すなわち、「計画の目的」および「浮野の里の特性」から「計画のコンセプト」が導かれる。一方、浮野の里が抱える様々な「問題点」から「計画の課題」が明確になり、「計画のコンセプト」を「計画の課題」にもとづき具体化したのが「計画の基本方針」である。さらにそれをハード面からソフト面に至る具体的な計画の内容に従って整理したのが「整備計画」以下5つの項目である。以下、このフレームに従って説明を加える。

 

5-2 計画の課題

 

計画の課題は、問題点を分析することから始まる。これまでの現地調査や住民意識調査によって明らかにされた問題点は大きく4つの分野に整理できる。先ず、「景観や環境保全上の問題」として、湿地(浮野)の貴重植物の管理や湿地の乾燥化に伴う植生管理の問題、田堀の水質悪化、産業廃棄物の投棄や建設残土等による水田の埋め立て、さらには耕地の管理の滞りによる休耕地の増加やその結果としての農村景観の荒廃など、数多くの問題点が指摘できる。「施設整備上の問題」としては、例えば利用拠点施設がないことや、案内設備の不備などがあり、「地域運営上の問題」としては「葦の会」の組織運営上の問題や今後の新たな活動展開方向が見えないこと、行政や一般市民の支援が不十分なことなどがあげられる。また「社会的経済的問題」は他の全ての問題にも直接間接に関わることであるが、特に農業が衰退していく中でそれに代わる新しい産業が芽生えていないことなどが明らかにされている。
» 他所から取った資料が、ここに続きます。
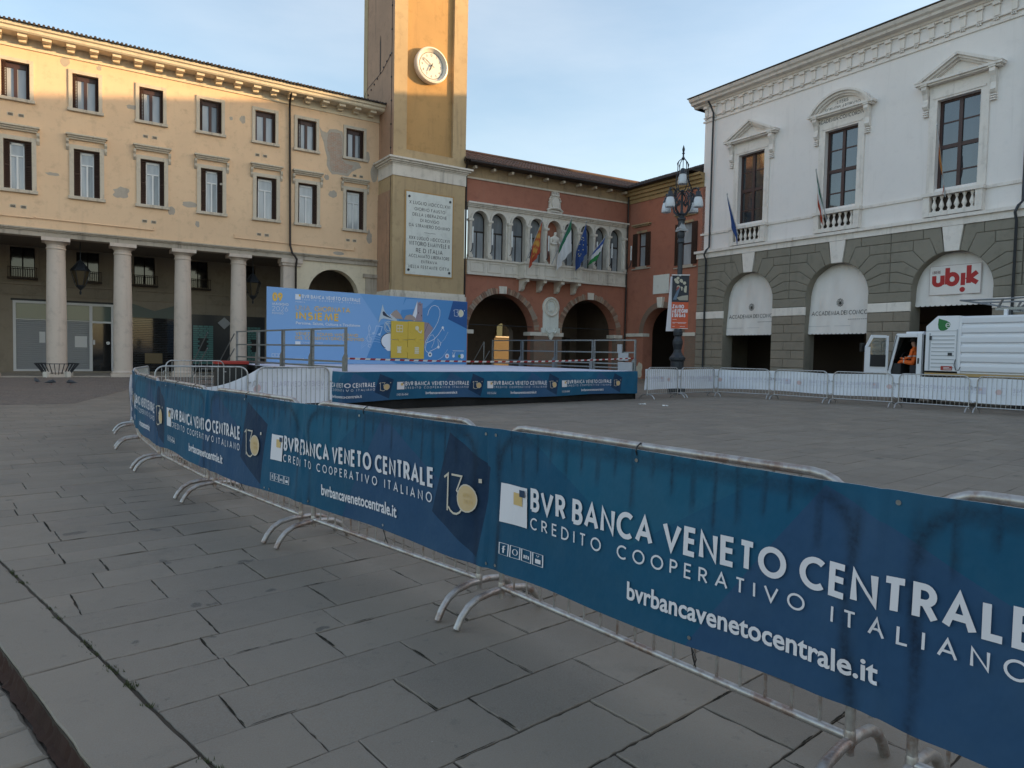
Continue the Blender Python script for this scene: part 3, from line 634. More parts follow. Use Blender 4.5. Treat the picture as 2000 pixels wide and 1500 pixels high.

このように考えてくると、浮野の里の魅力源である農村景観の保全・管理方策を充実させることが第一の課題としてあげることができる。景観を損ねている要因を除去すること、すなわちゴミの投棄防止など環境保全対策を強化すると同時に、農業活動など人々の自然への働きかけの結果維持されている景観や二次自然(ヨシ原など)を守るための、農家や地域住民対象のハード・ソフト両面の支援対策が必要となる。

また、浮野(湿地)を中心とした自然環境の価値については、特異な湿地の環境や貴重な植物の存在が報告された。同時にそれらが盗掘などによって失われたり、環境が荒らされている実態も明らかになった。